◆ **WHAT YOU HAVE TO DO**
Return the listing below exactly, with the pictures dropped.

─── MATERIAL ───

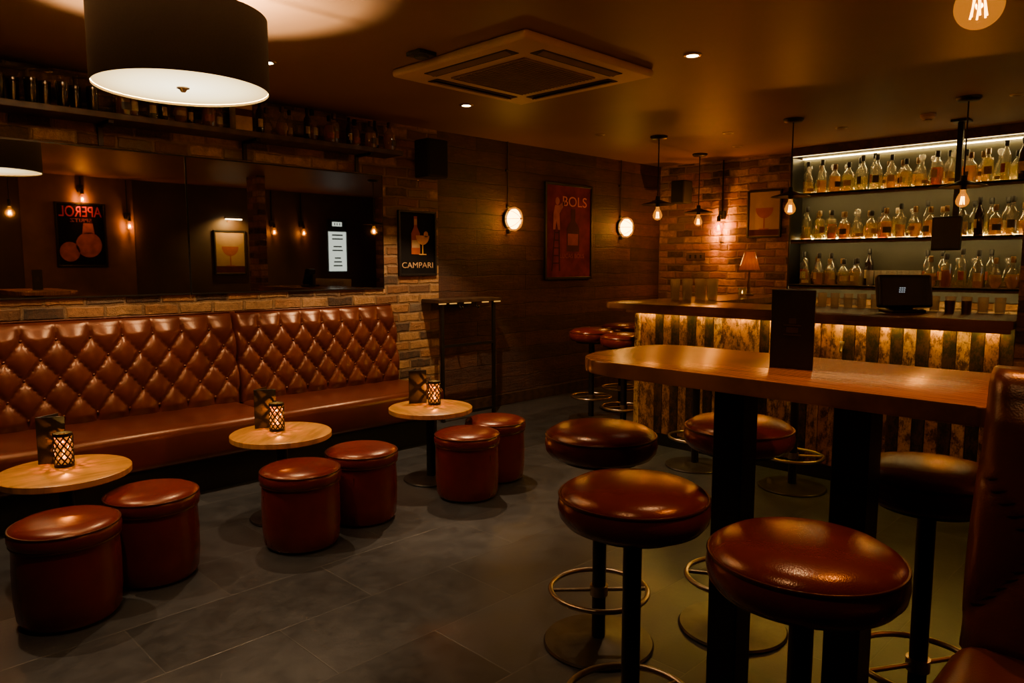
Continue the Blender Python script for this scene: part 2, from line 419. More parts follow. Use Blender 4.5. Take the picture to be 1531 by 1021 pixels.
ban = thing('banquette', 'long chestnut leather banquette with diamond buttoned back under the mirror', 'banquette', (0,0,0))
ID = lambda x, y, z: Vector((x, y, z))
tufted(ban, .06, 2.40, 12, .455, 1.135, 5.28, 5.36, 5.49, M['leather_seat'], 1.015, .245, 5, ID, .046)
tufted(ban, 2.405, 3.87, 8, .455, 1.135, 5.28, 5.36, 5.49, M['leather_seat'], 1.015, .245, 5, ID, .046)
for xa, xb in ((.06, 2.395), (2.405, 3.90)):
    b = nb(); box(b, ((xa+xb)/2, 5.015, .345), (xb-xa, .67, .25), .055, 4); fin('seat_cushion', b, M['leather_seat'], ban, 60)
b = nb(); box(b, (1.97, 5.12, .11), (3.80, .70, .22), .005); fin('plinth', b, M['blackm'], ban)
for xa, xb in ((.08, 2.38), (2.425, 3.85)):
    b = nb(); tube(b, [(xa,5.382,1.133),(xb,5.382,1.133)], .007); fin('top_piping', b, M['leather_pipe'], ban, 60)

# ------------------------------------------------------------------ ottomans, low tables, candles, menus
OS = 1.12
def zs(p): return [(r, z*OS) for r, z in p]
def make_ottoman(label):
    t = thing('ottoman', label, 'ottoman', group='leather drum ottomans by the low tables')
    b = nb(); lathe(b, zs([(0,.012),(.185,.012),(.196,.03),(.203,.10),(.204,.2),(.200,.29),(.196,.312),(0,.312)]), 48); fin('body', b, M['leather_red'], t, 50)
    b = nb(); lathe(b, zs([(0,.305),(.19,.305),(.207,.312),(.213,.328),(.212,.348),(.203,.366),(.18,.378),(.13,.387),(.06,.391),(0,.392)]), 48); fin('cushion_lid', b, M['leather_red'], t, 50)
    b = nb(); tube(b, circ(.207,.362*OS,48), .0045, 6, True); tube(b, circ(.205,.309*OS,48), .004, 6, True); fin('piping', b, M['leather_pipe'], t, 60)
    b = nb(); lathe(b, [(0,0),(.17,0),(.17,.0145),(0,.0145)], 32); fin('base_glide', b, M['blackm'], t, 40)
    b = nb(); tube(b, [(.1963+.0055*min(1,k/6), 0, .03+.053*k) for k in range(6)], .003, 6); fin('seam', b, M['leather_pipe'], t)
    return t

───

◆ **COMPLETE RESPONSE**
Continue the Blender Python script for this scene: part 2, from line 419. More parts follow. Use Blender 4.5. Take the picture to be 1531 by 1021 pixels.
ban = thing('banquette', 'long chestnut leather banquette with diamond buttoned back under the mirror', 'banquette', (0,0,0))
ID = lambda x, y, z: Vector((x, y, z))
tufted(ban, .06, 2.40, 12, .455, 1.135, 5.28, 5.36, 5.49, M['leather_seat'], 1.015, .245, 5, ID, .046)
tufted(ban, 2.405, 3.87, 8, .455, 1.135, 5.28, 5.36, 5.49, M['leather_seat'], 1.015, .245, 5, ID, .046)
for xa, xb in ((.06, 2.395), (2.405, 3.90)):
    b = nb(); box(b, ((xa+xb)/2, 5.015, .345), (xb-xa, .67, .25), .055, 4); fin('seat_cushion', b, M['leather_seat'], ban, 60)
b = nb(); box(b, (1.97, 5.12, .11), (3.80, .70, .22), .005); fin('plinth', b, M['blackm'], ban)
for xa, xb in ((.08, 2.38), (2.425, 3.85)):
    b = nb(); tube(b, [(xa,5.382,1.133),(xb,5.382,1.133)], .007); fin('top_piping', b, M['leather_pipe'], ban, 60)

# ------------------------------------------------------------------ ottomans, low tables, candles, menus
OS = 1.12
def zs(p): return [(r, z*OS) for r, z in p]
def make_ottoman(label):
    t = thing('ottoman', label, 'ottoman', group='leather drum ottomans by the low tables')
    b = nb(); lathe(b, zs([(0,.012),(.185,.012),(.196,.03),(.203,.10),(.204,.2),(.200,.29),(.196,.312),(0,.312)]), 48); fin('body', b, M['leather_red'], t, 50)
    b = nb(); lathe(b, zs([(0,.305),(.19,.305),(.207,.312),(.213,.328),(.212,.348),(.203,.366),(.18,.378),(.13,.387),(.06,.391),(0,.392)]), 48); fin('cushion_lid', b, M['leather_red'], t, 50)
    b = nb(); tube(b, circ(.207,.362*OS,48), .0045, 6, True); tube(b, circ(.205,.309*OS,48), .004, 6, True); fin('piping', b, M['leather_pipe'], t, 60)
    b = nb(); lathe(b, [(0,0),(.17,0),(.17,.0145),(0,.0145)], 32); fin('base_glide', b, M['blackm'], t, 40)
    b = nb(); tube(b, [(.1963+.0055*min(1,k/6), 0, .03+.053*k) for k in range(6)], .003, 6); fin('seam', b, M['leather_pipe'], t)
    return t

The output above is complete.